**Stated goal**. Print the listing from its top line through the line containing "COL = SC.collection", nothing more, and leave out the pictures.
— Start Information shown —
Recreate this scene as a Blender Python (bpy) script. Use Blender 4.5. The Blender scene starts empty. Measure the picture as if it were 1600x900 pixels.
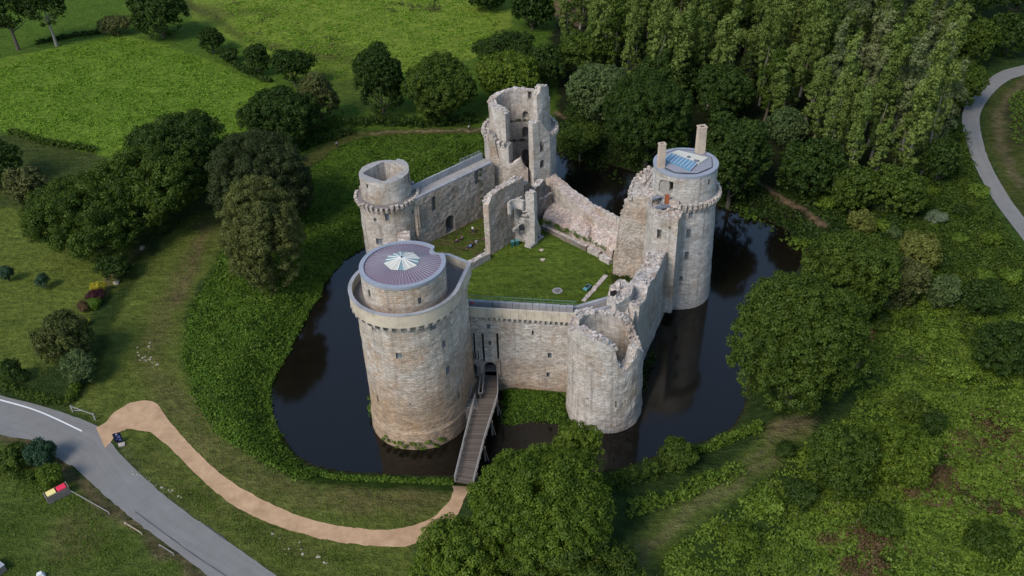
import bpy, bmesh, math, random
import numpy as np
from mathutils import Vector, Matrix, noise

random.seed(7)
rng = np.random.default_rng(7)
SC = bpy.context.scene
COL = SC.collection

# ------------------------------------------------------------------ camera
F = 1400.0; PITCH = math.radians(34.5); CAMH = 97.0; ROLL = math.radians(2.4)
_s, _c = math.sin(PITCH), math.cos(PITCH)
_cr, _sr = math.cos(ROLL), math.sin(ROLL)

def ray(px, py):
    a = (px - 800) / F; b = (450 - py) / F
    u = a * _cr + b * _sr; v = -a * _sr + b * _cr
    return (u, _c + v * _s, -_s + v * _c)

def P(px, py, z=3.0):
    d = ray(px, py); t = (z - CAMH) / d[2]
    return (d[0] * t, d[1] * t, z)

def project(x, y, z):
    dz = z - CAMH
    depth = y * _c - dz * _s
    u = x / depth; v = (y * _s + dz * _c) / depth
    a = u * _cr - v * _sr; b = u * _sr + v * _cr
    return 800 + F * a, 450 - F * b, depth

def hit_cyl(px, py, cx, cy, r, far=False):
    d = ray(px, py)
    A = d[0] ** 2 + d[1] ** 2; B = -2 * (d[0] * cx + d[1] * cy); C = cx * cx + cy * cy - r * r
    disc = B * B - 4 * A * C
    if disc < 0: disc = 0
    t = (-B + (1 if far else -1) * math.sqrt(disc)) / (2 * A)
    x, y, z = d[0] * t, d[1] * t, CAMH + d[2] * t
    return math.atan2(y - cy, x - cx), z

def hit_wall(px, py, p0, p1):
    d = ray(px, py)
    wx, wy = p1[0] - p0[0], p1[1] - p0[1]
    L = math.hypot(wx, wy); wx /= L; wy /= L
    nx, ny = -wy, wx
    t = (p0[0] * nx + p0[1] * ny) / (d[0] * nx + d[1] * ny)
    x, y = d[0] * t, d[1] * t
    return (x - p0[0]) * wx + (y - p0[1]) * wy, CAMH + d[2] * t

cam = bpy.data.cameras.new('camera')
camo = bpy.data.objects.new('camera', cam); COL.objects.link(camo)
cam.sensor_width = 36.0; cam.lens = 36.0 * F / 1600.0
cam.clip_start = 1.0; cam.clip_end = 8000
camo.location = (0, 0, CAMH)
camo.rotation_mode = 'QUATERNION'
camo.rotation_quaternion = (Matrix.Rotation(math.pi / 2 - PITCH, 4, 'X') @ Matrix.Rotation(-ROLL, 4, 'Z')).to_quaternion()
SC.camera = camo

# ------------------------------------------------------------------ object helpers
def tag(o, label=None, cat=None, group=None, kind=None):
    if label: o['label'] = label
    if cat: o['category'] = cat
    if group: o['group'] = group
    if kind: o['kind'] = kind
    return o

def empty(name, loc, label, cat, group=None):
    o = bpy.data.objects.new(name, None); COL.objects.link(o)
    o.location = loc; o.empty_display_size = 0.3
    return tag(o, label, cat, group)

def adopt(o, parent):
    o.parent = parent
    if parent.type == 'EMPTY':
        o.matrix_parent_inverse = Matrix.Translation(parent.location).inverted()
    return o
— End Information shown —
**The result**.
Recreate this scene as a Blender Python (bpy) script. Use Blender 4.5. The Blender scene starts empty. Measure the picture as if it were 1600x900 pixels.
import bpy, bmesh, math, random
import numpy as np
from mathutils import Vector, Matrix, noise

random.seed(7)
rng = np.random.default_rng(7)
SC = bpy.context.scene
COL = SC.collection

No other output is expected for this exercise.